For thinking is part of the human process no less than play or work or love or aspiration. Its roots are in the protoplasm and its nourishment comes from living growth. To look back over the long and jagged history of opinion is to discover that opinions rise and fall but that only the making and testing of opinion go on for ever; and it is to discover that opinion has always prospered most when it was most nearly allied with the creative forces of youth. Perhaps one should hardly call it opinion at all when those who cherish it are following it in full pursuit. Perhaps then it is instinct and little more. But the instincts of youth are precious as nothing else is precious. Youth, viewed broadly, is always right.
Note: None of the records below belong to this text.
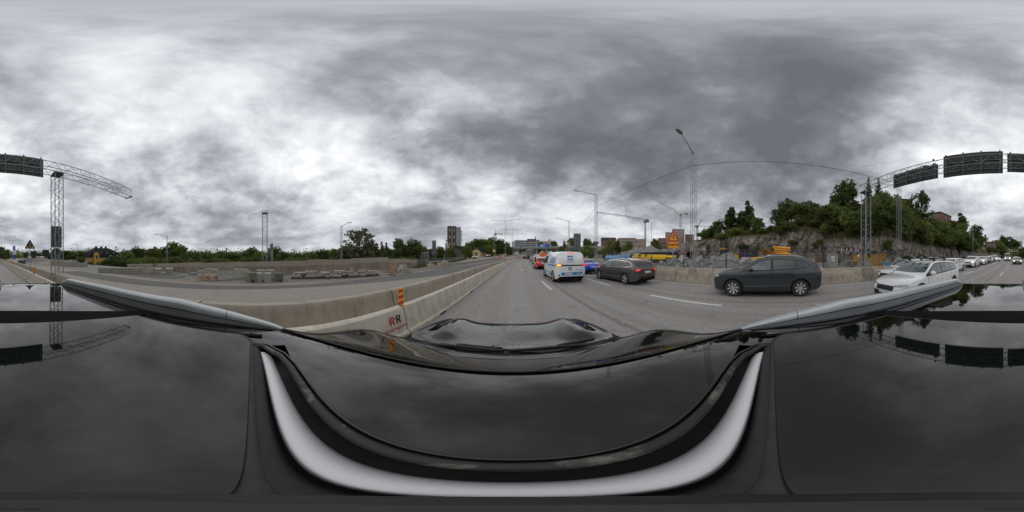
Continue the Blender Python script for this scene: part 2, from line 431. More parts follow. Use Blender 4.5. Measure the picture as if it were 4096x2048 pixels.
# ------------------------------------------------------------------ setting: ground, roads
def struct(o, kind='structure'): o['kind'] = kind; return o
def terrain(x, y):
    return grade(y)*(.35+.65*sst(-45, -14, x)) - 2.2*sst(-16.5, -30, x)*(1-sst(60, 140, y))*(1-sst(60, 140, -y))
def build_ground():
    rs = [0.0]; r = 1.5
    while r < 3500: rs.append(r); r *= 1.055
    ns = 200; mb = MB(); rows = []
    for r in rs:
        rows.append([(r*math.sin(2*math.pi*i/ns), r*math.cos(2*math.pi*i/ns),
                      terrain(r*math.sin(2*math.pi*i/ns), r*math.cos(2*math.pi*i/ns)) - .06) for i in range(ns)])
    mb.grid(rows, close=True)
    struct(mb.build('ground', M_ground, smooth=True, fix=False))
build_ground()
def strip(name, us, v0, v1, mat, z, dv=3., kind='structure', ufun=None):
    n = max(2, int((v1-v0)/dv)); rows = []
    for i in range(n+1):
        v = v0+(v1-v0)*i/n; uu = ufun(v) if ufun else us
        rows.append([RP(u, v, z) for u in uu])
    o = MB().grid(rows).build(name, mat, smooth=True, fix=False)
    if o.data.polygons[0].normal.z < 0: o.data.flip_normals()
    return struct(o, kind)
strip('road', (-2.6, 0, 4, 9.0), -190, 250, M_road, 0.0)
def exit_u(v):
    w = 9.0 + 7.5*sst(9, 34, v); return (8.98, (9+w)/2, w)
strip('exit_road', None, 8, 120, M_road, -.004, ufun=exit_u)
strip('site_road', (-9.6, -6, -2.58), -75, 215, M_site, -.004)
strip('dusty_verge', None, -50, 24, M_dust, .0, 1., ufun=lambda v: (-10.05-.15*math.sin(v*.9), -9.3-.2*math.sin(v*.5+1)))
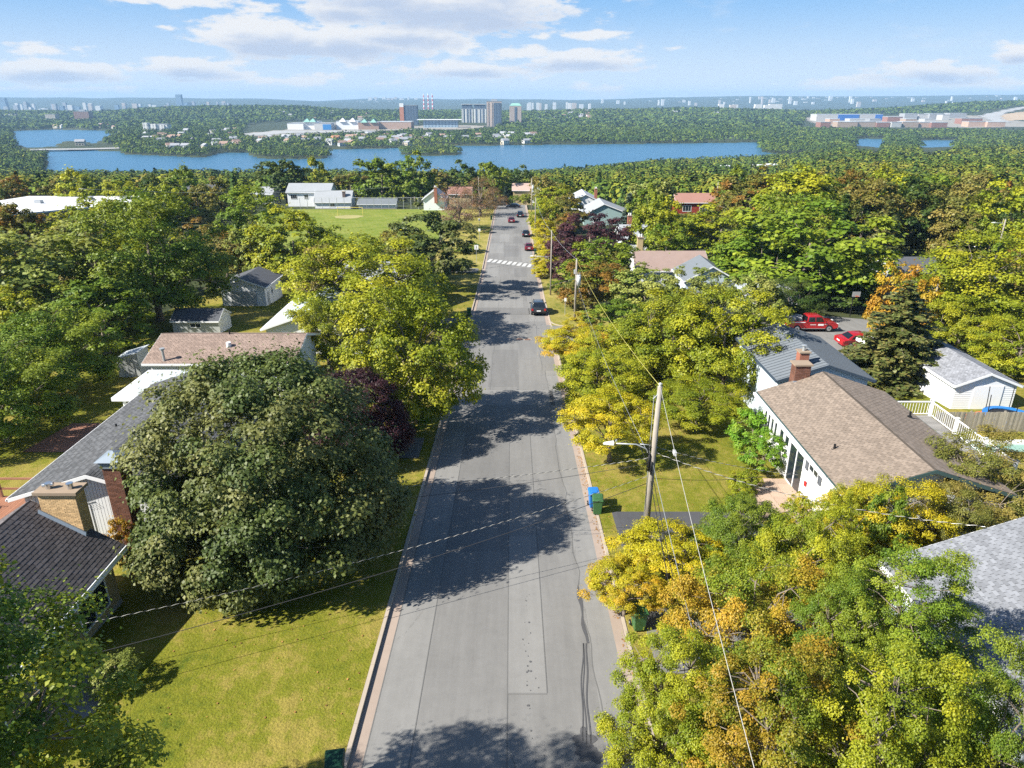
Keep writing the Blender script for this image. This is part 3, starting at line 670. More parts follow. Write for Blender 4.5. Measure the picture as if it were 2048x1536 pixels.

Viewed thus broadly, conservatism is the element of death and radicalism is the element of life. The human tribe, straggling through the wilderness of the world, perpetuates itself by begetting and bearing its young, who, at first protected by bosom and counsel, eventually detach themselves and move toward the front while their parents gradually slip toward the rear and are left behind. The process is cruel but it is real; and it is irresistible. What other course, after all, is there to take? Who knows where we come from or where we are going to? If youth has now and then plunged blindly along blind roads, so has age wrought incalculable evil by inquisitions and oppressions aimed to check the march of mankind in its natural advance. Experience grows cynical and lags heavily back, scorning the impulse to create. Youth staggers under the burden of freeing itself, as if it were not enough to perform the hard tasks and fight the bitter battles which the old men of the tribe “wish” upon it. No wonder high hearts falter under their fate when they do not rebel; no wonder they grow old so soon and take up the immemorial complaint; no wonder the youth of any particular generation always does so little. It is right but it is in the minority.